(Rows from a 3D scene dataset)
BEGIN

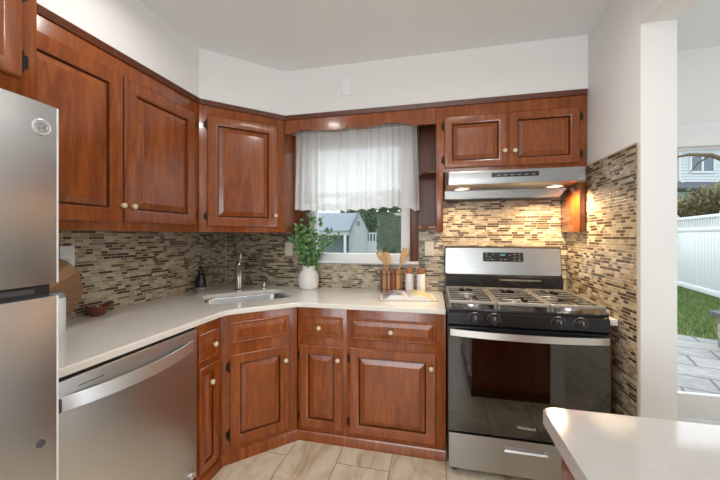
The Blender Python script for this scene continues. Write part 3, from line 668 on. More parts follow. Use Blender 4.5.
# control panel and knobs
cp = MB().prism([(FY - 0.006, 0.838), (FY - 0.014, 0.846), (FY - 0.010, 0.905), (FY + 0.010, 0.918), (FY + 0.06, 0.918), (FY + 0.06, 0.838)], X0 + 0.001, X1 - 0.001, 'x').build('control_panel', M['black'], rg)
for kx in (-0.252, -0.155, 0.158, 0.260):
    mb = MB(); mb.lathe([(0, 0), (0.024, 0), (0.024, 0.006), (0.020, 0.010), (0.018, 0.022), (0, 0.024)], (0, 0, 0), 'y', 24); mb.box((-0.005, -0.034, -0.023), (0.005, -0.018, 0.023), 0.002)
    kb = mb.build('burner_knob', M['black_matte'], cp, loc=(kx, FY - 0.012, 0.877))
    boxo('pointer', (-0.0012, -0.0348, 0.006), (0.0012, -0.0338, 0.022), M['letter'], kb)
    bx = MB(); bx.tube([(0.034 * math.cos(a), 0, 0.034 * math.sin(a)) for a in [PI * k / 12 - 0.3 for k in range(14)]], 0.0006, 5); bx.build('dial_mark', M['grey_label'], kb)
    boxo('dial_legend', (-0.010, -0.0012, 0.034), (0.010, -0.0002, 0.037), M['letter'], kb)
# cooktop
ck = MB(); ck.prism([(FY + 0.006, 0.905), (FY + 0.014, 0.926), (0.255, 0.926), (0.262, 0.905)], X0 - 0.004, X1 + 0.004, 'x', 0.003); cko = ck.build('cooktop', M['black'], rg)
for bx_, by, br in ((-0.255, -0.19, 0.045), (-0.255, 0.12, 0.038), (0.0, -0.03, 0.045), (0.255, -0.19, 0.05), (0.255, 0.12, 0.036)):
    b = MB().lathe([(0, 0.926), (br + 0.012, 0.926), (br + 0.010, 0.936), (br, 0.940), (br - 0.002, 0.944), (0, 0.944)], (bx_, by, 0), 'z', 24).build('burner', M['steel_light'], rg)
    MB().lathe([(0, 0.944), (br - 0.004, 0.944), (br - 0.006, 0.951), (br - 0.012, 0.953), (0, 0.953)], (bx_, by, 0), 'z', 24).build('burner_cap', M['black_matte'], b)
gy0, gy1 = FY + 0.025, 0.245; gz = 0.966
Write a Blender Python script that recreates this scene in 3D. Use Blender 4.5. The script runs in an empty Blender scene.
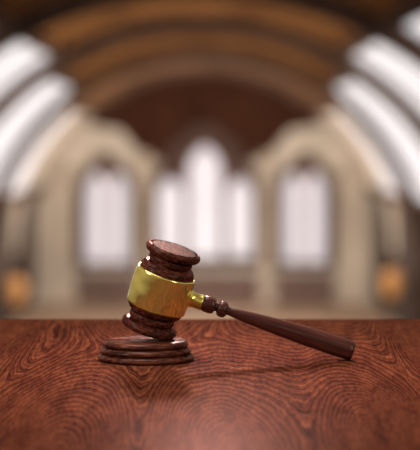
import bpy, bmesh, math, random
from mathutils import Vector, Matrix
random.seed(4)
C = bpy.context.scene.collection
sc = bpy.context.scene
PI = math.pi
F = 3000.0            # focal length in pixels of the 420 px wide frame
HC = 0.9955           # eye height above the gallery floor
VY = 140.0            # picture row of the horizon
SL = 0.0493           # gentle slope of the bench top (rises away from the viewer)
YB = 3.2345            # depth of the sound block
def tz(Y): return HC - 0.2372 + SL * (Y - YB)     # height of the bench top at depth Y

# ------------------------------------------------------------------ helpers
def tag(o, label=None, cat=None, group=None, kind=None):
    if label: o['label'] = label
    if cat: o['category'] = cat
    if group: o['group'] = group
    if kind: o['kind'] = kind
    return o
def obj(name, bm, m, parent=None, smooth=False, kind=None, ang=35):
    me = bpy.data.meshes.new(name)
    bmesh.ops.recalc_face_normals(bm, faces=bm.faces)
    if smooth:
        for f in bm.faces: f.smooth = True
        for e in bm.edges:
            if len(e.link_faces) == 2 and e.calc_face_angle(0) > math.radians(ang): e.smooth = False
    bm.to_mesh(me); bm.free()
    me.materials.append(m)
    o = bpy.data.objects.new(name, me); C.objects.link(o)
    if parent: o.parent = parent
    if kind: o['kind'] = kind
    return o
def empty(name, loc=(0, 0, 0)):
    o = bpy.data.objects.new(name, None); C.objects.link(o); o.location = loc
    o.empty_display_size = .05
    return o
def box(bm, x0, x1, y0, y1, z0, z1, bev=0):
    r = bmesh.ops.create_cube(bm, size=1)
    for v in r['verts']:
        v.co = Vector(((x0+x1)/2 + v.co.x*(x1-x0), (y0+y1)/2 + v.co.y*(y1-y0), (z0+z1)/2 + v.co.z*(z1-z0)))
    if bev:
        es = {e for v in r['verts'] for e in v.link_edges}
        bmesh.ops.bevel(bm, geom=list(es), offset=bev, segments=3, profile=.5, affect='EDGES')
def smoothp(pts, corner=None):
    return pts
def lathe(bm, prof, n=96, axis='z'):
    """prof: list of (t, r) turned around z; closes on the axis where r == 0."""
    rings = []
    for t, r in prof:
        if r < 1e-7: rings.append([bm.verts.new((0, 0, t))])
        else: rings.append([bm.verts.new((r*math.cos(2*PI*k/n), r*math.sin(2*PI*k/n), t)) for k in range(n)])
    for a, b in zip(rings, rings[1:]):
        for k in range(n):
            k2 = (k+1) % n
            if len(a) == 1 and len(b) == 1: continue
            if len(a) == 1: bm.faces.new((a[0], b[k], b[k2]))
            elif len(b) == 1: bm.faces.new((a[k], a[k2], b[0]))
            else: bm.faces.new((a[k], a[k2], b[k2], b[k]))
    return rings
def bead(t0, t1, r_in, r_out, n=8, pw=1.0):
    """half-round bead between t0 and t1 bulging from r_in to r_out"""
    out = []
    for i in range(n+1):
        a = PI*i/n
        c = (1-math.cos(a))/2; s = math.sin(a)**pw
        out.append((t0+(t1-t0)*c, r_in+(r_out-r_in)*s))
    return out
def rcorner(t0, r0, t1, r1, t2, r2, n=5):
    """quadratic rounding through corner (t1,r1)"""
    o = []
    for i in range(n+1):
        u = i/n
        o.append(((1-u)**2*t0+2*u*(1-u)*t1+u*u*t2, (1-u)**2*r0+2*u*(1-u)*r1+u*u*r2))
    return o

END

▸ Directions for this task: With the pictures omitted, reproduce the records in full and exactly.

▸ Complete answer:
The Blender Python script for this scene continues. Write part 3, from line 668 on. More parts follow. Use Blender 4.5.
# control panel and knobs
cp = MB().prism([(FY - 0.006, 0.838), (FY - 0.014, 0.846), (FY - 0.010, 0.905), (FY + 0.010, 0.918), (FY + 0.06, 0.918), (FY + 0.06, 0.838)], X0 + 0.001, X1 - 0.001, 'x').build('control_panel', M['black'], rg)
for kx in (-0.252, -0.155, 0.158, 0.260):
    mb = MB(); mb.lathe([(0, 0), (0.024, 0), (0.024, 0.006), (0.020, 0.010), (0.018, 0.022), (0, 0.024)], (0, 0, 0), 'y', 24); mb.box((-0.005, -0.034, -0.023), (0.005, -0.018, 0.023), 0.002)
    kb = mb.build('burner_knob', M['black_matte'], cp, loc=(kx, FY - 0.012, 0.877))
    boxo('pointer', (-0.0012, -0.0348, 0.006), (0.0012, -0.0338, 0.022), M['letter'], kb)
    bx = MB(); bx.tube([(0.034 * math.cos(a), 0, 0.034 * math.sin(a)) for a in [PI * k / 12 - 0.3 for k in range(14)]], 0.0006, 5); bx.build('dial_mark', M['grey_label'], kb)
    boxo('dial_legend', (-0.010, -0.0012, 0.034), (0.010, -0.0002, 0.037), M['letter'], kb)
# cooktop
ck = MB(); ck.prism([(FY + 0.006, 0.905), (FY + 0.014, 0.926), (0.255, 0.926), (0.262, 0.905)], X0 - 0.004, X1 + 0.004, 'x', 0.003); cko = ck.build('cooktop', M['black'], rg)
for bx_, by, br in ((-0.255, -0.19, 0.045), (-0.255, 0.12, 0.038), (0.0, -0.03, 0.045), (0.255, -0.19, 0.05), (0.255, 0.12, 0.036)):
    b = MB().lathe([(0, 0.926), (br + 0.012, 0.926), (br + 0.010, 0.936), (br, 0.940), (br - 0.002, 0.944), (0, 0.944)], (bx_, by, 0), 'z', 24).build('burner', M['steel_light'], rg)
    MB().lathe([(0, 0.944), (br - 0.004, 0.944), (br - 0.006, 0.951), (br - 0.012, 0.953), (0, 0.953)], (bx_, by, 0), 'z', 24).build('burner_cap', M['black_matte'], b)
gy0, gy1 = FY + 0.025, 0.245; gz = 0.966
Write a Blender Python script that recreates this scene in 3D. Use Blender 4.5. The script runs in an empty Blender scene.
import bpy, bmesh, math, random
from mathutils import Vector, Matrix
random.seed(4)
C = bpy.context.scene.collection
sc = bpy.context.scene
PI = math.pi
F = 3000.0            # focal length in pixels of the 420 px wide frame
HC = 0.9955           # eye height above the gallery floor
VY = 140.0            # picture row of the horizon
SL = 0.0493           # gentle slope of the bench top (rises away from the viewer)
YB = 3.2345            # depth of the sound block
def tz(Y): return HC - 0.2372 + SL * (Y - YB)     # height of the bench top at depth Y

# ------------------------------------------------------------------ helpers
def tag(o, label=None, cat=None, group=None, kind=None):
    if label: o['label'] = label
    if cat: o['category'] = cat
    if group: o['group'] = group
    if kind: o['kind'] = kind
    return o
def obj(name, bm, m, parent=None, smooth=False, kind=None, ang=35):
    me = bpy.data.meshes.new(name)
    bmesh.ops.recalc_face_normals(bm, faces=bm.faces)
    if smooth:
        for f in bm.faces: f.smooth = True
        for e in bm.edges:
            if len(e.link_faces) == 2 and e.calc_face_angle(0) > math.radians(ang): e.smooth = False
    bm.to_mesh(me); bm.free()
    me.materials.append(m)
    o = bpy.data.objects.new(name, me); C.objects.link(o)
    if parent: o.parent = parent
    if kind: o['kind'] = kind
    return o
def empty(name, loc=(0, 0, 0)):
    o = bpy.data.objects.new(name, None); C.objects.link(o); o.location = loc
    o.empty_display_size = .05
    return o
def box(bm, x0, x1, y0, y1, z0, z1, bev=0):
    r = bmesh.ops.create_cube(bm, size=1)
    for v in r['verts']:
        v.co = Vector(((x0+x1)/2 + v.co.x*(x1-x0), (y0+y1)/2 + v.co.y*(y1-y0), (z0+z1)/2 + v.co.z*(z1-z0)))
    if bev:
        es = {e for v in r['verts'] for e in v.link_edges}
        bmesh.ops.bevel(bm, geom=list(es), offset=bev, segments=3, profile=.5, affect='EDGES')
def smoothp(pts, corner=None):
    return pts
def lathe(bm, prof, n=96, axis='z'):
    """prof: list of (t, r) turned around z; closes on the axis where r == 0."""
    rings = []
    for t, r in prof:
        if r < 1e-7: rings.append([bm.verts.new((0, 0, t))])
        else: rings.append([bm.verts.new((r*math.cos(2*PI*k/n), r*math.sin(2*PI*k/n), t)) for k in range(n)])
    for a, b in zip(rings, rings[1:]):
        for k in range(n):
            k2 = (k+1) % n
            if len(a) == 1 and len(b) == 1: continue
            if len(a) == 1: bm.faces.new((a[0], b[k], b[k2]))
            elif len(b) == 1: bm.faces.new((a[k], a[k2], b[0]))
            else: bm.faces.new((a[k], a[k2], b[k2], b[k]))
    return rings
def bead(t0, t1, r_in, r_out, n=8, pw=1.0):
    """half-round bead between t0 and t1 bulging from r_in to r_out"""
    out = []
    for i in range(n+1):
        a = PI*i/n
        c = (1-math.cos(a))/2; s = math.sin(a)**pw
        out.append((t0+(t1-t0)*c, r_in+(r_out-r_in)*s))
    return out
def rcorner(t0, r0, t1, r1, t2, r2, n=5):
    """quadratic rounding through corner (t1,r1)"""
    o = []
    for i in range(n+1):
        u = i/n
        o.append(((1-u)**2*t0+2*u*(1-u)*t1+u*u*t2, (1-u)**2*r0+2*u*(1-u)*r1+u*u*r2))
    return o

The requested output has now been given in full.